Le monete del tesoro di Como – trovato nel 2018 nel centro della città lombarda – appartengono alle emissioni degli imperatori Arcadio, Onorio, Teodosio II, Valentiniano III, Marciano, Petronio Massimo, Avito, Leone I, Maioriano, Libio Severo, Antemio e Anicio Olibrio. Sono presenti solidi anche a nome delle Auguste Aelia Pulcheria, Galla Placidia, Giusta Grata Onoria e Licinia Eudossia.
Sono presenti per lo più emissioni di zecche occidentali, con prevalenza di quella di Milano da cui provengono ben 639 solidi. Ciò indica che il Tesoro fu costituito in Italia settentrionale, nell’area direttamente dipendente da Milano per l’approvvigionamento monetale.
L’esame dei segni presenti sulle monete ha consentito di avanzare una proposta di ricostruzione della catena operativa di produzione, dall’affinamento del metallo, alla realizzazione dei tondelli e alla coniazione e di indicare quali dovevano essere le caratteristiche e le dotazioni degli spazi in cui avvenivano le diverse operazioni.
Se, infatti, per la verifica della temperatura dell’oro fuso erano necessari ambienti bui dotati di piccoli forni, per la coniazione era opportuno che le stanze avessero buona illuminazione e disponessero di postazioni di lavoro con incudini e martelli.
La presenza di frammenti di ferro in alcune monete è indizio del recupero dell’oro proveniente dalla limatura dei bordi per aggiustare il peso. Durante questa operazione i frammenti delle lime potevano non essere riconosciuti e finivano mischiati all’oro da rifondere.

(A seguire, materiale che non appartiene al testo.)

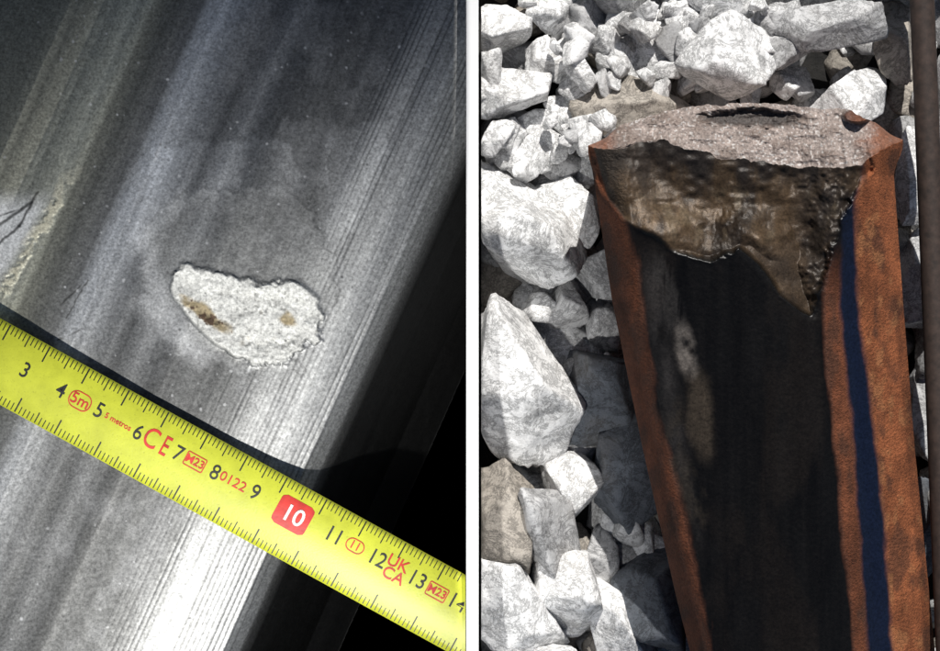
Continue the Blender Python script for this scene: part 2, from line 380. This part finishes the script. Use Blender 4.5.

La presenza nel Tesoro di consistenti gruppi di monete che non presentano tracce d’uso e che sono stati prodotti con la stessa coppia di conii suggerisce che il Tesoro contenga porzioni di pagamenti effettuati direttamente dalle casse imperiali a un ricco privato o a un ufficio pubblico. Si tratterebbe quindi di una riserva, costituitasi in almeno 15-20 anni, e nascosta fra la fine del 472 e i primi mesi del 473, ovvero fra la morte di Anicio Olibrio e la nomina ad imperatore di Glicerio nel marzo 473.

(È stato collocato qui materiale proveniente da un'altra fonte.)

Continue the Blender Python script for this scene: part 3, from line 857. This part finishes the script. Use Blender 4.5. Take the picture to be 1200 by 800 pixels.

Fra i gioielli nascosti con le monete, i tre anelli portano segni d’uso mentre gli orecchini appaiono non finiti e devono provenire da un atelier orafo come pure gli altri manufatti in oro, fra cui un frammento di lingotto che le analisi hanno rivelato essere composto da una lega di oro e argento analoga a quella utilizzata per i monili. La presenza di questi oggetti dipende dalla volontà di preservare tutto il metallo prezioso che era stato possibile raccogliere.
I risultati degli studi sono ora pubblicati nel libro di Grazia Facchinetti, Il Tesoro di Como. Via Diaz 2018 (con contributi di Maurizio Aceto, Fulvia S. Aghib, Angelo Agostino, Marco Balini, Roberto Bugini, Stefania Crespi, Costanza Cucini, Luisa Folli, Emiliano Garatti, Annalisa Gasparetto, Barbara Grassi, Federica Guidi, Maria Labate, Alessia Marcheschi, Elisa Possenti, Agostino Rizzi, Eliana Sedini), edito, in collaborazione con la Direzione Generale Archeologia, Belle Arti e Paesaggio del MiC, dall’Istituto Poligrafico e Zecca dello Stato nella collana Notiziario del Portale Numismatico dello Stato.
Il volume è diviso in cinque sezioni tematiche che illustrano il contesto archeologico, la composizione del Tesoro e le attività di documentazione durante il microscavo, il contesto storico, le monete, i gioielli e gli altri manufatti aurei e si conclude con un capitolo dedicato alla ricostruzione dei possibili motivi che possono aver spinto nasconderlo e all’identificazione del proprietario.